Chuck Allen, the team’s new acting co-chairman, said that by the time news of the proposal trickled down to residents, the executive committee had already put it in motion. Allen called Smith’s methods “exclusionary” and accused the committee of ignoring residents concerned about the kind of people the center would attract.
But Smith and Bill Battle, a former executive committee member who also walked out, said the furor was unwarranted. The plan went forward because of miscommunication, rather than an intentional effort to undercut opposition from residents, they said.
Smith and Battle said Columbus House, a group that runs a major shelter in the Hill neighborhood, went to the city Board of Zoning Appeals without a go-ahead from the management team to initiate the building of the substance abuse center — before the team had a chance to convene an open community meeting to address the issue.

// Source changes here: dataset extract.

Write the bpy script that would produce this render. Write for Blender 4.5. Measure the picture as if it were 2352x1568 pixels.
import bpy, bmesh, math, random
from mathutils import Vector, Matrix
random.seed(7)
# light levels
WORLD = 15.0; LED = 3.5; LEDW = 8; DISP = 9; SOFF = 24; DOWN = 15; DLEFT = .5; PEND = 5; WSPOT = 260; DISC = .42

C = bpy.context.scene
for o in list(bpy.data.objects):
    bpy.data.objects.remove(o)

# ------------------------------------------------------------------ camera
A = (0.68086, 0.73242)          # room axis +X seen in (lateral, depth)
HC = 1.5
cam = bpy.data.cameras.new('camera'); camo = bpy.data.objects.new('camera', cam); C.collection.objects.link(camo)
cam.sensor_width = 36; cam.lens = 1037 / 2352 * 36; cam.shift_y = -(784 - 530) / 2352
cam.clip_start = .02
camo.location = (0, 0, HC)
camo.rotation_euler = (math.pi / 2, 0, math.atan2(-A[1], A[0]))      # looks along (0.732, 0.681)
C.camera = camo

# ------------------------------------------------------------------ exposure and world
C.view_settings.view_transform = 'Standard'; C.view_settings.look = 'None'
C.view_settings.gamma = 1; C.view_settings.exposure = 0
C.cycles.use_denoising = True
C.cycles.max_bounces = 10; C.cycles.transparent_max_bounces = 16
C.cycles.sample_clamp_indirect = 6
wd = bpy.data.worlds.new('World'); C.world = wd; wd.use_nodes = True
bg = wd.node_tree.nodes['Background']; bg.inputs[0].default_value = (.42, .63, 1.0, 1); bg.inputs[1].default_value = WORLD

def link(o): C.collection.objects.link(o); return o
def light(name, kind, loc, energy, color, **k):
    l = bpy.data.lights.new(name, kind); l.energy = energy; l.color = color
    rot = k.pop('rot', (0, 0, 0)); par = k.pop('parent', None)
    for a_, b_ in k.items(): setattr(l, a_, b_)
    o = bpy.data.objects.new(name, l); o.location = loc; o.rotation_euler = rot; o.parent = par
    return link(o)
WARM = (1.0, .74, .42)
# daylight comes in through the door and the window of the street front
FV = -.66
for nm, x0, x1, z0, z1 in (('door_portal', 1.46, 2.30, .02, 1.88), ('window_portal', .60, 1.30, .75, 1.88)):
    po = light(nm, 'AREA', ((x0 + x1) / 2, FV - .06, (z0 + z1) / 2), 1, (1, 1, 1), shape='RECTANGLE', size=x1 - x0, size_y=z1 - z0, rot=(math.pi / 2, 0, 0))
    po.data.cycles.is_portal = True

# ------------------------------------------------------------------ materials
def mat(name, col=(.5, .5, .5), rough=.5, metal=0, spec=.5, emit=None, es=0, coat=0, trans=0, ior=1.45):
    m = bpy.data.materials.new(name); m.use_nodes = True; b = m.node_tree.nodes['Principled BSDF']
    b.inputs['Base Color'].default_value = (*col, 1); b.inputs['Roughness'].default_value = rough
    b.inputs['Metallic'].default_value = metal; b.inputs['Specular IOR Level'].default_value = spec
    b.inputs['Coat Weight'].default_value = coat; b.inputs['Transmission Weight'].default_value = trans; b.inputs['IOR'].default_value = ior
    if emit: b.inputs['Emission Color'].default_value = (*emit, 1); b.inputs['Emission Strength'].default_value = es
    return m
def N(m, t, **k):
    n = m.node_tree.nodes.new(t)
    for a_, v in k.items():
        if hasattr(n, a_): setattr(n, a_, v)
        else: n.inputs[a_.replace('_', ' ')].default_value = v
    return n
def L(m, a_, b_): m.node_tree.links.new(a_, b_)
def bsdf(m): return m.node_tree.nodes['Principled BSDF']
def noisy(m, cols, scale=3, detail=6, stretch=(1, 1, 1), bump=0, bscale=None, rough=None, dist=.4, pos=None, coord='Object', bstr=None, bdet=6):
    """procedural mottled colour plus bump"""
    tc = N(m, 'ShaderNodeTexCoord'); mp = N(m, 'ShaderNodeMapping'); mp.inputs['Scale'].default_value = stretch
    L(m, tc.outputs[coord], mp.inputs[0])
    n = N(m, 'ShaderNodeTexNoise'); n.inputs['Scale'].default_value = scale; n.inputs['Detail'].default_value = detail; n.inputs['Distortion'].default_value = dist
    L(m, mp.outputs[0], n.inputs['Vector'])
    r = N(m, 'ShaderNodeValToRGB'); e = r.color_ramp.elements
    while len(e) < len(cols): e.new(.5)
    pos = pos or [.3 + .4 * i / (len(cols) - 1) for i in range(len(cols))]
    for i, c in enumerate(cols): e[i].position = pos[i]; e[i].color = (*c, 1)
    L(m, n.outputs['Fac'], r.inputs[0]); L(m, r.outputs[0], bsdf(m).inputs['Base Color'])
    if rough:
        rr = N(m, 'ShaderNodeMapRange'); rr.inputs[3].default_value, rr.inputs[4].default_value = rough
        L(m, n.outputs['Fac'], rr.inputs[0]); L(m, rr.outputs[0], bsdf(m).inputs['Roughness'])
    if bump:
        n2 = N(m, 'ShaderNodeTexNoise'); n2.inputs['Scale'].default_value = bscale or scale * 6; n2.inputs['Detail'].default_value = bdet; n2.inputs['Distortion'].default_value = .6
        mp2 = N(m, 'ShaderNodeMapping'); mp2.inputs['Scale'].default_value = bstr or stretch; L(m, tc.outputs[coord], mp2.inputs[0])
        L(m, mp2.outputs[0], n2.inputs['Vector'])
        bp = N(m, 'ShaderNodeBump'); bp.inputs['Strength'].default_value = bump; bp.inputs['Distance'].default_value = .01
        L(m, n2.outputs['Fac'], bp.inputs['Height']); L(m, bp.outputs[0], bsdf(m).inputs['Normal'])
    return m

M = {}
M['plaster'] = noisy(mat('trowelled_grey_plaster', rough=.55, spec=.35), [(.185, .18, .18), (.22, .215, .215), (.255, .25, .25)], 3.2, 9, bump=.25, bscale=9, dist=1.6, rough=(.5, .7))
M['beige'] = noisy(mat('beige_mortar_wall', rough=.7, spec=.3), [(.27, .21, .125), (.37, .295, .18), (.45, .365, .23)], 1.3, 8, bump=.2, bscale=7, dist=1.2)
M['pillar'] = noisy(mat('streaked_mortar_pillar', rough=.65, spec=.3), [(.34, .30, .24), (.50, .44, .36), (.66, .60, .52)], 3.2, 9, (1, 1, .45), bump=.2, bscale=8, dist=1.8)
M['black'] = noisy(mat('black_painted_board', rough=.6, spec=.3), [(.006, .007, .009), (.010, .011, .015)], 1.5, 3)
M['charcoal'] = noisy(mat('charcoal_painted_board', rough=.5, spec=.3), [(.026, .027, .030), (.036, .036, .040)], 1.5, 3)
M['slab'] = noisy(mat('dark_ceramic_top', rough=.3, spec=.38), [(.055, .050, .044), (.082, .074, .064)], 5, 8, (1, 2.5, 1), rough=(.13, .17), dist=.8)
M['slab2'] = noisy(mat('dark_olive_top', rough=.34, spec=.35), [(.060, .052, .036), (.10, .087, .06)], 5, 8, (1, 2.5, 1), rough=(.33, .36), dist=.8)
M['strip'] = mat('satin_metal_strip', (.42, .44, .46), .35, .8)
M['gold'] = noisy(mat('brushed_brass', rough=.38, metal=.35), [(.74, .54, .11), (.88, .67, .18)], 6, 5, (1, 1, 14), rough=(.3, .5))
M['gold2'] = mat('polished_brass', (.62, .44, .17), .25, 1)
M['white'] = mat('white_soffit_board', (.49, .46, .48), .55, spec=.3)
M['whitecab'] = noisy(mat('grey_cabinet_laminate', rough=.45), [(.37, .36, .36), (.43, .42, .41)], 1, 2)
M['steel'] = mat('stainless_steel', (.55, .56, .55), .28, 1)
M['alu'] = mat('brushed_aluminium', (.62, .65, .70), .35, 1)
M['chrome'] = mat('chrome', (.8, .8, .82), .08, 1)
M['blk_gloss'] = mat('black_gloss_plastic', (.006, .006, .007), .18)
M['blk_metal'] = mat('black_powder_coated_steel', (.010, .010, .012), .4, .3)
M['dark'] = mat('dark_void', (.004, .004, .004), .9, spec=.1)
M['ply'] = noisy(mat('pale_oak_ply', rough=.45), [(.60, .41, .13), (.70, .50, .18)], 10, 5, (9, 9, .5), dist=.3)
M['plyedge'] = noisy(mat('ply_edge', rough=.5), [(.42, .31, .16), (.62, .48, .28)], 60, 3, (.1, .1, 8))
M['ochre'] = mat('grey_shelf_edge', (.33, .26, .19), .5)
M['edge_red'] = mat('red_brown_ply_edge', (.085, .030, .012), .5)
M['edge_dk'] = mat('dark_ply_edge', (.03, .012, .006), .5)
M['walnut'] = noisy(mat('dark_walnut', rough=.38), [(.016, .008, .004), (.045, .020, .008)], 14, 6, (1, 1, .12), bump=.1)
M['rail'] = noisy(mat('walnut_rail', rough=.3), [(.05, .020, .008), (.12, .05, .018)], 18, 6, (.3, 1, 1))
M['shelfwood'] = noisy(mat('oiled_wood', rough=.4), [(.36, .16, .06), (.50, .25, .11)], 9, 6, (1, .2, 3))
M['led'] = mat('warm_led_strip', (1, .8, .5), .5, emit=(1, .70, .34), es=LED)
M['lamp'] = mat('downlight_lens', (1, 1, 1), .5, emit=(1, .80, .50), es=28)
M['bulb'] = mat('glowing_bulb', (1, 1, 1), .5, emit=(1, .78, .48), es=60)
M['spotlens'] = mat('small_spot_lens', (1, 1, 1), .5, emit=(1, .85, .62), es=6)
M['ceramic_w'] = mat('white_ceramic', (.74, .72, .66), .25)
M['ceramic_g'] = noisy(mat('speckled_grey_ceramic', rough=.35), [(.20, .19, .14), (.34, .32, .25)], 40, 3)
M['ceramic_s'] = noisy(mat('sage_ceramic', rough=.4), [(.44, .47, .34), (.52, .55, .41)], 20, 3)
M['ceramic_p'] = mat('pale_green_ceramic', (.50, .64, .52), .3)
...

Allen and about 50 other residents arrived at September’s meeting to oppose the plan, but by then, the management team had scuttled the proposal at a previous meeting. Allen said Smith denied all motions to discuss the plan and the circumstances surrounding its development.
Smith said Allen’s group was ineligible to vote because they were not members of the team. The management team’s bylaws state that anyone can participate in its monthly meetings but that voting privileges are contingent on a resident’s attendance at three consecutive meetings.
At that point, Allen said, the abuse center was a “side issue.” He was mainly concerned that leaders of the management team had made decisions while keeping residents in the dark.
Meanwhile, Smith and Battle accused their opponents of playing politics.
Allen is a special assistant to Mayor John DeStefano Jr. Katurah Abdul-Salaam, a former co-chairman of the team, was state Sen. Martin Looney’s running mate for city clerk in the Democratic mayoral primary, and Smith also worked for the Looney campaign.
“You have people who operate with integrity, responsibility and accountability. And you have people who don’t,” Smith said. “When these two different mindsets come together, you have a clash. And that’s exactly what happened here.”
Allen said the contention that his motives were political was “a whole bunch of hooky.” He said he was concerned as a resident of Newhallville, not as an employee of the mayor.
“For them to describe it as anything other than that is immoral, it’s worse than untrue,” Allen said. “The fact that I am an assistant to the mayor does not cancel my rights to participate as a member of my community.”
In the end, Smith said he resigned because his opponents’ belligerence was counterproductive and because he had other avenues for improving the community.